Life is to be a stranger to oneself
and a new land for everyone else who comes.
Life is to neglect one's happiness
and to reject the only moment,
life is to believe oneself weak and not to dare.

4 comments:

trousers said...

That, at certain times, is too close to home. How close your translation is to the original I don't know, but it speaks to me.

Hope you and Dogot are ok x

Anna MR said...

Hei housut - yes, it is a bit (close to home), isn't it. As I was translating it I thought it may actually be a bit obvious, really, as a poem, precisely because it is so close to home. Something being obvious or cliché has never stopped me from liking it though (as long as it's not crap), and I've liked this poem way longer than I knew to spot it as either obvious or cliché, and so cannot come to it objectively. I don't know whether to be glad exactly that it speaks to you, though, as the emotions it deals with are quite desolate - but, well, I sort of am glad if it resonates, not because I'd enjoy the idea of you finding yourself a prisoner lying at the bottom of the well in a general state of deep depression, but because it feels nice to share words that describe a human condition (even when they aren't one's own).

Or something. Oh dear, I was not quite as eloquent there as I had hoped. Yes, thank you, the beautiful Ms Dogot and myself are okay (do have a look at the lovely new shots of her, currently playing e.g. in my flickr slideshow on my right-hand margin), and I hope you are too. (And my translation may lack in literary/poetic merit, and inaccuracies creep in the more languages are traversed, as it were - but as a translation from a translation, it is accurate in content anyway. Employ me, employ me, someone, anyone, as a translator.)

x

montag said...

Not only did you translate the words, but - to our dismay - you seem to have correctly brought across the pain from soul to soul.
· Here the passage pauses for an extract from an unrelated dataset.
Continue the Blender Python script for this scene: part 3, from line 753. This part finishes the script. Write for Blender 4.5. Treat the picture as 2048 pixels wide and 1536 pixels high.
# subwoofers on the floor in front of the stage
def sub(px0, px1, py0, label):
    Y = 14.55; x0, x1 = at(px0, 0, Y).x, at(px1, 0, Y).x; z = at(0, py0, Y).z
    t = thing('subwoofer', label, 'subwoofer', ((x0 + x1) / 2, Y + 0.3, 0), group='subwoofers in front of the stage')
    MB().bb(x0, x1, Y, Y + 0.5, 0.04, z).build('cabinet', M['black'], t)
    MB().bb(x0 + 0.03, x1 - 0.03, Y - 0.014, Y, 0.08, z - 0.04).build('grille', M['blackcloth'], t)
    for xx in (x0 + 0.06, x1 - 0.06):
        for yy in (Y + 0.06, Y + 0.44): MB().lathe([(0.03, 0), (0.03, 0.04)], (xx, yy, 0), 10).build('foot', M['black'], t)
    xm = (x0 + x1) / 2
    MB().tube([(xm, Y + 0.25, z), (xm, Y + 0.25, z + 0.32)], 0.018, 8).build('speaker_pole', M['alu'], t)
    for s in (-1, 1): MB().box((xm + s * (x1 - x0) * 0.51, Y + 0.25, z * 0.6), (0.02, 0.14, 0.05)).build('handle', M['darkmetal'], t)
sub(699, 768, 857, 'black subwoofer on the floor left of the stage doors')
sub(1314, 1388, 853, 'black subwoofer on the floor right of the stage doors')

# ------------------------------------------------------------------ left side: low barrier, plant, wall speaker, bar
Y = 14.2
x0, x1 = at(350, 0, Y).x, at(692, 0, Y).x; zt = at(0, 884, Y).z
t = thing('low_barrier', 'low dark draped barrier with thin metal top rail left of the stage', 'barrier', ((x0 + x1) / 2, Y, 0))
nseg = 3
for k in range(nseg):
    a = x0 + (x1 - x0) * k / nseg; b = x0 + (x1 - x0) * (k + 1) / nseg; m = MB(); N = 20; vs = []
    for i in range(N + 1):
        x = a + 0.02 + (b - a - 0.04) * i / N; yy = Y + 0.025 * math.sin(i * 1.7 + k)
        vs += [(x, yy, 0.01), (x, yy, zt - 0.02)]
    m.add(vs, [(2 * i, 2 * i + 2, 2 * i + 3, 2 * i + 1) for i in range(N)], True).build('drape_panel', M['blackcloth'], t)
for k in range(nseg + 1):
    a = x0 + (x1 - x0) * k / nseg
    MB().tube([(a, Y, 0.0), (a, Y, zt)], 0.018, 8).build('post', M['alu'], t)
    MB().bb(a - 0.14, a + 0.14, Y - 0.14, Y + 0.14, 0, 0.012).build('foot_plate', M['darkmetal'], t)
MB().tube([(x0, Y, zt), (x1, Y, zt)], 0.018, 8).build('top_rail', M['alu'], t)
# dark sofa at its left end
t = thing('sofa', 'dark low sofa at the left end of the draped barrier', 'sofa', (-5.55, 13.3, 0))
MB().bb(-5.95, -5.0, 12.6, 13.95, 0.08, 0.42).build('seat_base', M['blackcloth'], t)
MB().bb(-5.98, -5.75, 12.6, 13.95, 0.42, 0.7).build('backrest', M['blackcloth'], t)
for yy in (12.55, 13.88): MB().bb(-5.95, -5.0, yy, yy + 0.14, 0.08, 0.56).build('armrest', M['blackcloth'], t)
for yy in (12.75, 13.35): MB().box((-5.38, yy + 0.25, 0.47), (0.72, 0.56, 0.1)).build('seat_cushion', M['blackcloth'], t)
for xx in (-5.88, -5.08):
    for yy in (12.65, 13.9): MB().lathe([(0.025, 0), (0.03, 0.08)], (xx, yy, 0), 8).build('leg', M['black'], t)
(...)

I shall check in on you more often.

Winter shall be soon over and with the onset of the warm and sunny days of... whatever that other season is, life will burst from its prison.

Anna MR said...

Oh, sweet Montag, it is truly delightful to see you - although checking in on me more often may be a frustrating thing as I seem to have enormous breaks these days, off and on, interspersed by sudden bursts of posts. However, please feel assured of the welcome you have here, whether I am posting or breaking.

Yes, the reappearance of the sun is a fine thing and will only get finer now for a while yet. We've had the darkest and wettest (means no snow, okay) winter in recorded history. It has been dismal, Montag, and not terribly conducive to high spirits. I am, however, very talented at moping miserably, off and on, whatever the weather.

As for bringing the pain across - I suppose pain is a thing we all share rather than something to shy away from. It hurts, though, from time to time, does it not?

Hope you are well, Montag. As I said, lovely to see you.